Pork producers applaud line speed extension

The National Pork Producers Council is applauding the recent announcement that the USDA is extending a pilot program that allows processing plants to run at increased line speeds. 

Duane Stateler, an Ohio producer and president-elect of NPPC, tells Brownfield…

“I’m glad they got the line speed sort of taken care of temporarily.”  He says, “We got a year extension on it so they can do a better study. I think USDA and FSIS has done a good job of putting together a study that will give them good results. You know, that will show that the safety is there.”

Lori Stevermer, NPPC president and a Minnesota producer, says the industry has adapted to the higher speeds…

“You know, if those plants would have to go back to the regular speed, Dr.
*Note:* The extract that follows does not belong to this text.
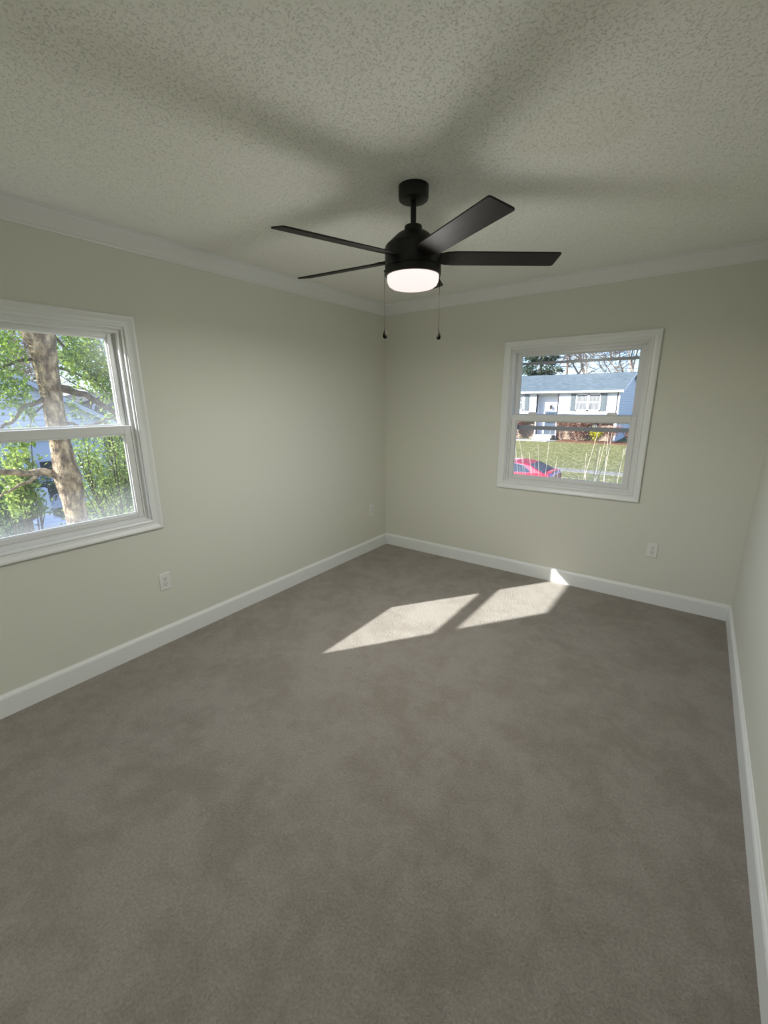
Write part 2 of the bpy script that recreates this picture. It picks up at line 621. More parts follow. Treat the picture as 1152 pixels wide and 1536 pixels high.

Steve Meyer estimated we’d lose about 2 1/2% of our packing capacity.”  She says, “So, you know, in times when we have a large number of pigs coming to market, having that additional speed is helpful.”

Stateler says any potential reduction needs to occur with plenty of notice…

“For our industry, we’re almost 10 months out, that pig is already in the production cycle.”  He says, “So when you do something, anything less than 10 months, you’ve got a backup somewhere and that creates angst on the industry.”

The pilot program will continue through January 15th, 2025.

Over the past year six pork processors have been operating plants faster than the regulated 1,106 head per hour as part of the program.  USDA says the study is looking at increasing productivity and protecting food safety while decreasing the probability of worker injuries.